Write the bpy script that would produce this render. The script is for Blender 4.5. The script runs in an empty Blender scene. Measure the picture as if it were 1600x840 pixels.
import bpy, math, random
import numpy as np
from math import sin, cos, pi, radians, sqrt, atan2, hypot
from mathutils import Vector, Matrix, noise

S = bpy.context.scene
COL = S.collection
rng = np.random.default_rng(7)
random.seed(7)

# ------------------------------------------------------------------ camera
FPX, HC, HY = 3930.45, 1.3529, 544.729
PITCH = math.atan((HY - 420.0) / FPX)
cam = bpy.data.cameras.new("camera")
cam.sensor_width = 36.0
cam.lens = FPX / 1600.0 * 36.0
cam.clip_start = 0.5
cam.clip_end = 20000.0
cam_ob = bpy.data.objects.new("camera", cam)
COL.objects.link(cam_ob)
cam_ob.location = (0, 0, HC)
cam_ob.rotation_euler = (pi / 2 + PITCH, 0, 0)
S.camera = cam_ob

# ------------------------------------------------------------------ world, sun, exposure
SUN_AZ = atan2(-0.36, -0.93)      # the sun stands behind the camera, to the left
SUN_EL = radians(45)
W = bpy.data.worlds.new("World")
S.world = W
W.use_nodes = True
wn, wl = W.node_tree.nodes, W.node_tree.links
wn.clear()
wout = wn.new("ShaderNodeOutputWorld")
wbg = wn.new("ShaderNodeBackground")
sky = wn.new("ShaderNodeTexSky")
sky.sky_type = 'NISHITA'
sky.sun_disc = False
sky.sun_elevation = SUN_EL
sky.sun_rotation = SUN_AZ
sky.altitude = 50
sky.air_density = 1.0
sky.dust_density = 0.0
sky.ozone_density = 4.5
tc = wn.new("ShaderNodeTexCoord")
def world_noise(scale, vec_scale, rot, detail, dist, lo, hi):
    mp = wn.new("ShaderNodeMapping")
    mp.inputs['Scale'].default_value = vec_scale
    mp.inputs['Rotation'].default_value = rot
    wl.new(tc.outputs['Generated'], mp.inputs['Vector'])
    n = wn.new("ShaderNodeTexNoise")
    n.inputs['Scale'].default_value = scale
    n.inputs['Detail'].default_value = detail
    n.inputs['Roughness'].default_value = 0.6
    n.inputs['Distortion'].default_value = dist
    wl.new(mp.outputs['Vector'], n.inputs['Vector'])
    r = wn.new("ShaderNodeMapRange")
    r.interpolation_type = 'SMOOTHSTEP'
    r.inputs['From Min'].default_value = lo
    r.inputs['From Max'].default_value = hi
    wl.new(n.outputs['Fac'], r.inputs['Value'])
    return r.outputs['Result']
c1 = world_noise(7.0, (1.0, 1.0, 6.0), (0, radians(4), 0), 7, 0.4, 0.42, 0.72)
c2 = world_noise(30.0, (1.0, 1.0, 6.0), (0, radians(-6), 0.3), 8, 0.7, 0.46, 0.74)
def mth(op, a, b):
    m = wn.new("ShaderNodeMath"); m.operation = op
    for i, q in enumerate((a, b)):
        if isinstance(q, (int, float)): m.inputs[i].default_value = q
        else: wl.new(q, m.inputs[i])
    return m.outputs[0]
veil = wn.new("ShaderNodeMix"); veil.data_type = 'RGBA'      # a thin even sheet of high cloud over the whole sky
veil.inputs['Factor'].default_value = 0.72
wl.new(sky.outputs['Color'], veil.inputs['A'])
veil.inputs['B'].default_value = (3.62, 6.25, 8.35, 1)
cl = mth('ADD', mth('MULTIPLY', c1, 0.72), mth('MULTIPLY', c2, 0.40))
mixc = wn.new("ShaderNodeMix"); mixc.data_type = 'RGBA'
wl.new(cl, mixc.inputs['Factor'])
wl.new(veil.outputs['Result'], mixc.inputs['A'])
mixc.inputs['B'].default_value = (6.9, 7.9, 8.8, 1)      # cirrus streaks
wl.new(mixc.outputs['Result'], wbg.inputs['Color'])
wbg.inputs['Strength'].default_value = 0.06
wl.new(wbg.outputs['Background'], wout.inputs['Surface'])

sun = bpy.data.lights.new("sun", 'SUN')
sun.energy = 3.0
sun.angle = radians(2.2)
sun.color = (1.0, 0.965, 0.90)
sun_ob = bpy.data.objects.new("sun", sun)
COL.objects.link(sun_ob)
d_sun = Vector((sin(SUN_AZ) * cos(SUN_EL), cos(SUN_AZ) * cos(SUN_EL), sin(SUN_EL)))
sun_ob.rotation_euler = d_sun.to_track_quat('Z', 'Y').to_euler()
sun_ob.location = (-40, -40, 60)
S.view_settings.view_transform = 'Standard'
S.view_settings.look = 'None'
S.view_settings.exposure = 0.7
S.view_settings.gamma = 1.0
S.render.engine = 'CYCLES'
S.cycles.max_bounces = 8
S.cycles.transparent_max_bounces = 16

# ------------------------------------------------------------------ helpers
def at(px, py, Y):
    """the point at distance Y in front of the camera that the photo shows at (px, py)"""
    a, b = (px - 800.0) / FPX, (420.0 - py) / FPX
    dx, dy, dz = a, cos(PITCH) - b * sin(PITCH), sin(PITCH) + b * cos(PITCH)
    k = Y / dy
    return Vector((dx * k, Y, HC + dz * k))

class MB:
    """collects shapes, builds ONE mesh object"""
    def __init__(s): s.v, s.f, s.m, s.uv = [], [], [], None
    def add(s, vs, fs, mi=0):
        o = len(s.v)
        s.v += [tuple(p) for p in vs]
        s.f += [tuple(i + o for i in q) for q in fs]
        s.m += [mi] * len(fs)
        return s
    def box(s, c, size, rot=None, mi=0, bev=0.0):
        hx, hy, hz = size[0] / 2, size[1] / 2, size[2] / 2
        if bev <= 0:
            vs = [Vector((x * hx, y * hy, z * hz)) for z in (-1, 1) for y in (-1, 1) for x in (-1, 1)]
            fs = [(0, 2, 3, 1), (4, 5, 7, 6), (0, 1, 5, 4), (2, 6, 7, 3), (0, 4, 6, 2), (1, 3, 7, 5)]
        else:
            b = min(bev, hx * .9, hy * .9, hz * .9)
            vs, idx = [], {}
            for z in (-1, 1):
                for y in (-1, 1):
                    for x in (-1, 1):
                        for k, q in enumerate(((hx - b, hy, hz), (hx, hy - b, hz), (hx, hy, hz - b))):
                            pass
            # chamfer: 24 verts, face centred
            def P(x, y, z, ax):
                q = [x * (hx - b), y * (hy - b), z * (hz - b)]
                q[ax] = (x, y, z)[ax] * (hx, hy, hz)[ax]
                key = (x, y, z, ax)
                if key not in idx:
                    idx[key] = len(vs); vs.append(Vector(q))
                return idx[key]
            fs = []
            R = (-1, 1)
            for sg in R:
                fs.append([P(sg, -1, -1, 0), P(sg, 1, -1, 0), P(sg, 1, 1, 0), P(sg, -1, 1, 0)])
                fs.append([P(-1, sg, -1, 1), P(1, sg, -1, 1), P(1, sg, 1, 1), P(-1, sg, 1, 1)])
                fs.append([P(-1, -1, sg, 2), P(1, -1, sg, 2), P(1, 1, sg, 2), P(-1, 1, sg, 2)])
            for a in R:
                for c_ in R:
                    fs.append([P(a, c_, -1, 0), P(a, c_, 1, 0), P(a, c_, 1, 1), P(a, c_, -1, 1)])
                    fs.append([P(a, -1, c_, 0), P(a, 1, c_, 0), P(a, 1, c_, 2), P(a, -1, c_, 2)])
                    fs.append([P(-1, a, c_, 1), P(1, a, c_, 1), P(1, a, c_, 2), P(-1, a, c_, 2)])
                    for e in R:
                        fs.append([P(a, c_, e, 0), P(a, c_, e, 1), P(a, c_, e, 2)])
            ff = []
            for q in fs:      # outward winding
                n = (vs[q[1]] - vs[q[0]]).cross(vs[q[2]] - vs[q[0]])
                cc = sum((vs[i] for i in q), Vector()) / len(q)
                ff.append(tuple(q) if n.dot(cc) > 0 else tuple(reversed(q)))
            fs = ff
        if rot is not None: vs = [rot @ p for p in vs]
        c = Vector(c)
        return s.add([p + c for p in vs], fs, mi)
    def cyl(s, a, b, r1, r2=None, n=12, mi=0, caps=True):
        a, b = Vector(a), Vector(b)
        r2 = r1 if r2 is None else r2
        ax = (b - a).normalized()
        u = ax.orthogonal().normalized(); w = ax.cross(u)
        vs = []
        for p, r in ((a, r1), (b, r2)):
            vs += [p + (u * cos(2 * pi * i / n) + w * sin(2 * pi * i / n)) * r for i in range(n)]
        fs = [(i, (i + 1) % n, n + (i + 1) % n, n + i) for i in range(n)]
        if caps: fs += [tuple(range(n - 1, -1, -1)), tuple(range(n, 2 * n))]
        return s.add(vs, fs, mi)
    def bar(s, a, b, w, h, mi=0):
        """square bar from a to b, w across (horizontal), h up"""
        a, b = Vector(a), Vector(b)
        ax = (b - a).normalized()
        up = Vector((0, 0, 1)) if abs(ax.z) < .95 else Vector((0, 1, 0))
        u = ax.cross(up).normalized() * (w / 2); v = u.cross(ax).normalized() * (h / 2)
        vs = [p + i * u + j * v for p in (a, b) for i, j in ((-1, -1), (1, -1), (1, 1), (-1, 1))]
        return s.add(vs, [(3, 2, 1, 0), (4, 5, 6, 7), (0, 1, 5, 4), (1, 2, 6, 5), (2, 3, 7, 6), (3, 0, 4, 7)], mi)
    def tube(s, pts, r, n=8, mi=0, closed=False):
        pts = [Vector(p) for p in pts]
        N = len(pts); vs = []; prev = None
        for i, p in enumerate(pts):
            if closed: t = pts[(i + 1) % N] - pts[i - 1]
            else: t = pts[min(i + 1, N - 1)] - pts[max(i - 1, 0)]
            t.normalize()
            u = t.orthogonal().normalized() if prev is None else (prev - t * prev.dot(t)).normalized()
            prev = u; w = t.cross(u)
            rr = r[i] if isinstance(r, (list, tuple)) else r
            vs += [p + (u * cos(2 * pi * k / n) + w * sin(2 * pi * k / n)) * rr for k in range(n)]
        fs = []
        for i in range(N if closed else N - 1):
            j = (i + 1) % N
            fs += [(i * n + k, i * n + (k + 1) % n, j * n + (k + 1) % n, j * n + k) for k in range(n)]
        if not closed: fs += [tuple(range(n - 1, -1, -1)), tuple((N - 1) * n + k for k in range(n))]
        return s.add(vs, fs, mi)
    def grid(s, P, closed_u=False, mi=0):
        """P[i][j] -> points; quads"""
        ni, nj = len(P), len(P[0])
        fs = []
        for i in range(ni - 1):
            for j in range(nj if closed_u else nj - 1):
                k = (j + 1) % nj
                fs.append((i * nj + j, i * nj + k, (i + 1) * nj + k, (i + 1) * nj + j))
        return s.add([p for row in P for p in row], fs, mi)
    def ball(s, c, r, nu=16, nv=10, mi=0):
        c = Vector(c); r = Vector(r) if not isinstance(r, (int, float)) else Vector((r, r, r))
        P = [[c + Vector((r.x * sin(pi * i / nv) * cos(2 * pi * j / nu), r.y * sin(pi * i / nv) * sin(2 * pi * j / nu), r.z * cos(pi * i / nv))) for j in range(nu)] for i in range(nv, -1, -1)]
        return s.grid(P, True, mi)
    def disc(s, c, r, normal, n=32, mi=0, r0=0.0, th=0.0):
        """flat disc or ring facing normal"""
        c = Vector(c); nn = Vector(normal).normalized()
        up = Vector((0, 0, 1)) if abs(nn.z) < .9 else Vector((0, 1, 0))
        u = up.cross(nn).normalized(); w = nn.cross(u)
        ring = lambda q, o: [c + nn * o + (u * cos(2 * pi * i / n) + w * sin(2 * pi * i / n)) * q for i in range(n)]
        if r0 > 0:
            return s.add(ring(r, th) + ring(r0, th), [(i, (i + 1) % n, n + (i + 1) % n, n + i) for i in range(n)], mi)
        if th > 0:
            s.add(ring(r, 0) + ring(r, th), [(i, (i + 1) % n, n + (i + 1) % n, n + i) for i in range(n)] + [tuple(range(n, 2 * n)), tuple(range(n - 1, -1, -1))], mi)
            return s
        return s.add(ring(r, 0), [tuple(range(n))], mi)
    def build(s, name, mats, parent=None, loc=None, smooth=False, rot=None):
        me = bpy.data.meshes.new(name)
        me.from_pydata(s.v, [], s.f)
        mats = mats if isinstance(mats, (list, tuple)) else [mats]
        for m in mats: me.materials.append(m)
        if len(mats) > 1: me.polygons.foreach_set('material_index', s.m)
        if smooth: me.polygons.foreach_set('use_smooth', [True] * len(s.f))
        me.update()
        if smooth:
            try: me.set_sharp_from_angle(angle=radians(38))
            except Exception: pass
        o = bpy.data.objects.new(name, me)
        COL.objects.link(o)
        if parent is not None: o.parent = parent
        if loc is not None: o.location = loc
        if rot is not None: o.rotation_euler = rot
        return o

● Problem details
Word for word, quote the lines of the material from the first line through the line with "S.camera = cam_ob", both ends included.

● Answer to this exercise
Write the bpy script that would produce this render. The script is for Blender 4.5. The script runs in an empty Blender scene. Measure the picture as if it were 1600x840 pixels.
import bpy, math, random
import numpy as np
from math import sin, cos, pi, radians, sqrt, atan2, hypot
from mathutils import Vector, Matrix, noise

S = bpy.context.scene
COL = S.collection
rng = np.random.default_rng(7)
random.seed(7)

# ------------------------------------------------------------------ camera
FPX, HC, HY = 3930.45, 1.3529, 544.729
PITCH = math.atan((HY - 420.0) / FPX)
cam = bpy.data.cameras.new("camera")
cam.sensor_width = 36.0
cam.lens = FPX / 1600.0 * 36.0
cam.clip_start = 0.5
cam.clip_end = 20000.0
cam_ob = bpy.data.objects.new("camera", cam)
COL.objects.link(cam_ob)
cam_ob.location = (0, 0, HC)
cam_ob.rotation_euler = (pi / 2 + PITCH, 0, 0)
S.camera = cam_ob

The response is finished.